Garih cinayetinde olay yeri birkaç saat içinde öylesine temizlendi ki, şimdi gidenler burada cinayetten eser göremezler. Oysa olay mekânı saklansa ve olayın aynen canlandırması yapılacak kadar delil toplanabilse bugün o kadar çok yol alınmış olunurdu ki… Ama biz beceriksizliklerimizi komplo teorileri veya yalanlar üreterek kapatmaya alıştığımız için bu tablo değişmez. Araştırmayı ve bilimsel çalışmayı reddeden bir eğitim sistemi ne cinayeti çözer, ne de katil yakalayabilir.
KURALLARA UYULMADI
Askeri kışladan bir kişinin elde iken kaçması akıl alır şey değil. Bunun için Yermez’in yakalanması kadar önemli bir olay da güvenlik görevlileri arasındaki koordinasyonun sağlanmasıdır. İşler tarifine göre yapılmayınca ortaya bu tür sorunlar mutlak çıkacaktır. Polis kışlaya bir askeri savcıyla gitse, koğuşlara kadar gidilip zanlıyı almak mümkün olurdu. Ama kurallar yerine heyecanlar geçerli olunca sonuç öyle de, böyle de kötü oluyor.

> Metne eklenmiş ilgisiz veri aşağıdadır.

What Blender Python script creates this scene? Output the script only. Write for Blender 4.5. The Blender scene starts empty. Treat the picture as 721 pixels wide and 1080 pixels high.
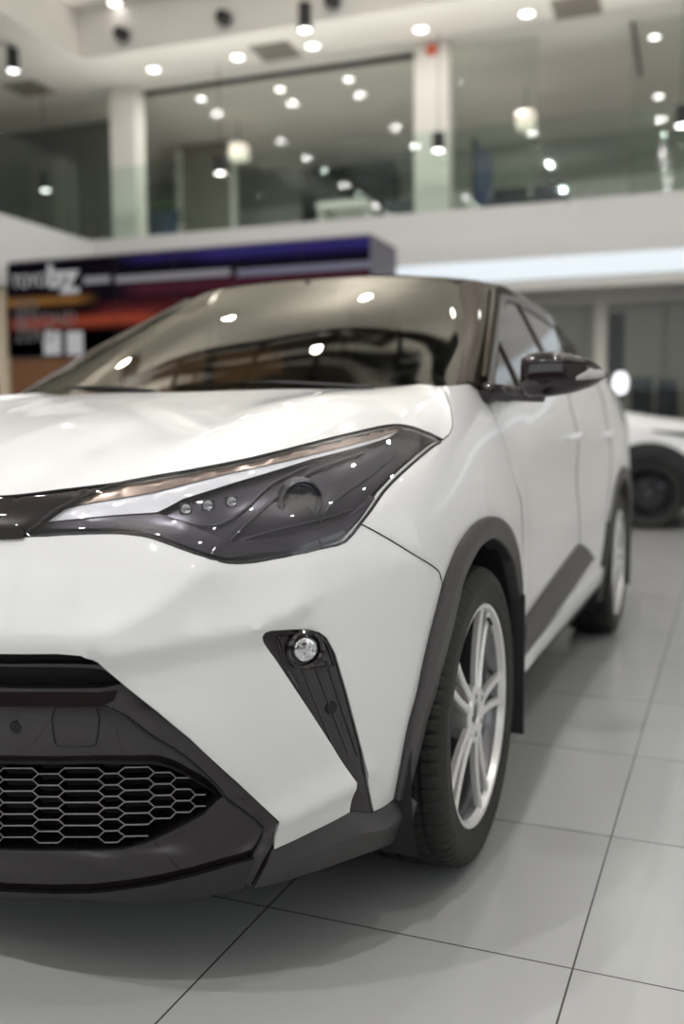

Yermez’e gelince. O dayanışma içinde olduğu grup veya kişiyle bundan sonraki tavrını planlayacaktır. Büyük olasılıkla, yurtdışına çıkmak isteyecektir. Aslında olay silahla işlense ve Yermez’in kimliği biraz siyaset kaldırır nitelikte olsa, alın size bir Abdi İpekçi cinayeti daha diyeceğim. Polisin üzerinde durması gereken bir başka şey de mezarlıkta bulunan ve bir kadına ait olduğu saptanan kan. Kanın sahibi bulunabilirse sonuca yaklaşılabilecek. Ama bu noktada da bir gelişme yok.
POLİS ELEŞTİRİYE KIZMASIN
Polisin bu cinayeti çözmede göstereceği kararlılığı, toplumdan yükselen eleştiriler kesmemeli. Polis bu eleştirileri aynı zamanda yeniden yapılanmada kılavuz olarak kullanmalı. Basına veya topluma kızmak polise hiçbir şey kazandırmaz. Ama eleştirilere göre hatalardan arınabilinirse o zaman başarı grafiği yükselir. Bence İstanbul polisi eleştirileri dinlemelidir. Hatta Türkiye genelinde bu olaydan çıkartılabilecek ne kadar ders varsa o çıkartılmalıdır. Emniyet Genel Müdürlüğü bu konuda koordinatör olursa, polise büyük hizmet edilmiş olunur.